Note each line of the listing that contains the string "scene", and copy it.

■ Material:
# # # # # # #

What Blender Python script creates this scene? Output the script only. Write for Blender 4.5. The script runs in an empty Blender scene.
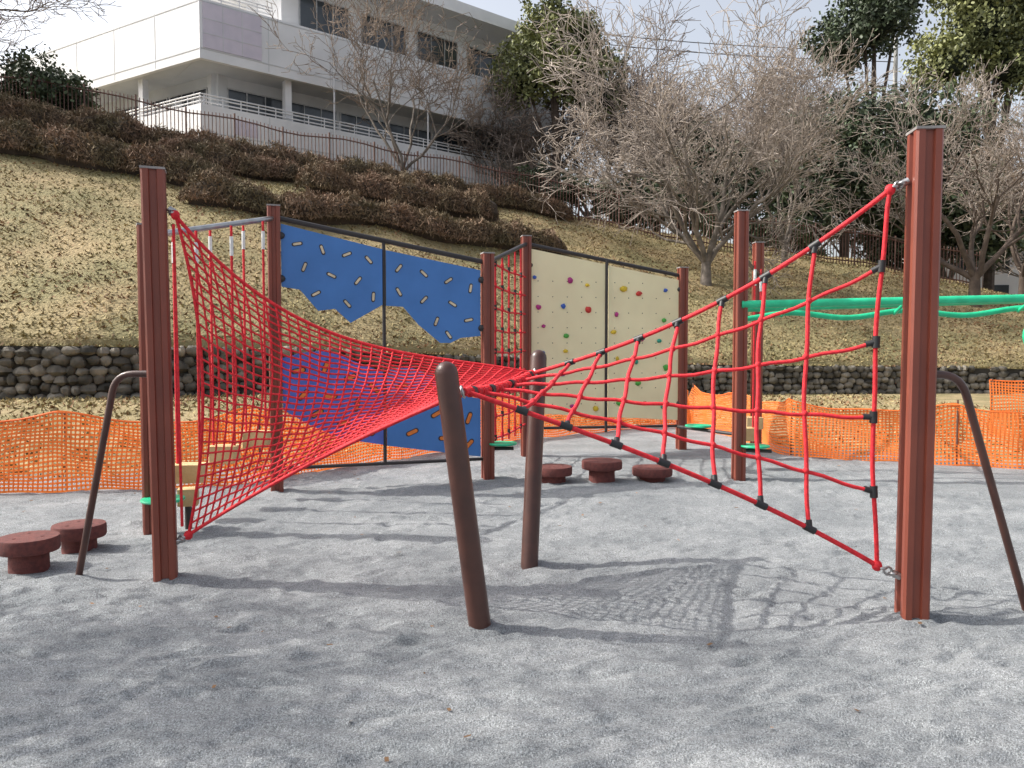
import bpy, math, random
import numpy as np
from mathutils import Vector, noise
random.seed(7); rng=np.random.default_rng(7)
sc=bpy.context.scene
sc.view_settings.view_transform='Standard'; sc.view_settings.look='None'; sc.view_settings.exposure=0
A=np.array
# ---------------------------------------------------------------- materials
def mat(name,col,rough=0.6,metal=0.0,col2=None,scale=8,bump=0.0,bscale=60,island=0.0,transl=0.0,detail=6,contrast=(0.35,0.65),spec=0.5,bdist=0.02):
    m=bpy.data.materials.new(name); m.use_nodes=True
    nt=m.node_tree; N=nt.nodes; L=nt.links; b=N['Principled BSDF']
    b.inputs['Roughness'].default_value=rough; b.inputs['Metallic'].default_value=metal
    b.inputs['Specular IOR Level'].default_value=spec
    tc=N.new('ShaderNodeTexCoord')
    c2=col2 if col2 else tuple(c*0.75 for c in col)
    nz=N.new('ShaderNodeTexNoise'); nz.inputs['Scale'].default_value=scale; nz.inputs['Detail'].default_value=detail
    L.new(tc.outputs['Object'],nz.inputs['Vector'])
    r=N.new('ShaderNodeValToRGB'); r.color_ramp.elements[0].position=contrast[0]; r.color_ramp.elements[1].position=contrast[1]
    r.color_ramp.elements[0].color=(*c2,1); r.color_ramp.elements[1].color=(*col,1)
    L.new(nz.outputs['Fac'],r.inputs['Fac']); out=r.outputs['Color']
    if island>0:
        g=N.new('ShaderNodeNewGeometry'); mr=N.new('ShaderNodeMapRange')
        mr.inputs['To Min'].default_value=1-island; mr.inputs['To Max'].default_value=1+island
        L.new(g.outputs['Random Per Island'],mr.inputs['Value'])
        mx=N.new('ShaderNodeVectorMath'); mx.operation='SCALE'
        L.new(out,mx.inputs[0]); L.new(mr.outputs[0],mx.inputs['Scale']); out=mx.outputs[0]
    L.new(out,b.inputs['Base Color'])
    if bump>0:
        n2=N.new('ShaderNodeTexNoise'); n2.inputs['Scale'].default_value=bscale; n2.inputs['Detail'].default_value=4
        L.new(tc.outputs['Object'],n2.inputs['Vector'])
        bp=N.new('ShaderNodeBump'); bp.inputs['Strength'].default_value=bump; bp.inputs['Distance'].default_value=bdist
        L.new(n2.outputs['Fac'],bp.inputs['Height']); L.new(bp.outputs['Normal'],b.inputs['Normal'])
    if transl>0:
        t=N.new('ShaderNodeBsdfTranslucent'); L.new(out,t.inputs['Color'])
        ms=N.new('ShaderNodeMixShader'); ms.inputs[0].default_value=transl
        L.new(b.outputs[0],ms.inputs[1]); L.new(t.outputs[0],ms.inputs[2])
        L.new(ms.outputs[0],N['Material Output'].inputs['Surface'])
    return m
M_post=mat('brown_red_paint',(0.215,0.054,0.032),0.42,0,(0.175,0.043,0.027),3,0.05,200)
M_cap=mat('grey_cap',(0.30,0.28,0.27),0.5)
M_pole=mat('dark_brown_steel',(0.085,0.035,0.026),0.36,0.0,(0.055,0.024,0.019),6,0.08,120)
M_dark=mat('dark_steel',(0.03,0.025,0.025),0.45)
M_rope=mat('red_rope',(0.74,0.022,0.035),0.75,0,(0.50,0.012,0.02),40,0.6,260,bdist=0.004)
M_white=mat('white_plastic',(0.8,0.8,0.78),0.5)
M_black=mat('black_rubber',(0.02,0.02,0.022),0.5)
M_metal=mat('galvanised_metal',(0.5,0.5,0.5),0.35,0.9)
M_blue=mat('blue_board',(0.055,0.19,0.50),0.42,0,(0.046,0.165,0.44),3,0.05,90)
M_blue2=mat('violet_blue_board',(0.09,0.15,0.55),0.45)
M_beige=mat('beige_board',(0.84,0.75,0.47),0.5,0,(0.77,0.68,0.42),2,0.08,120)
M_wood=mat('pale_wood',(0.66,0.46,0.23),0.7,0,(0.48,0.31,0.14),5,0.3,40)
M_tan=mat('tan_hold',(0.72,0.60,0.42),0.7)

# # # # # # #

■ Problem solution:
What Blender Python script creates this scene? Output the script only. Write for Blender 4.5. The script runs in an empty Blender scene.
sc=bpy.context.scene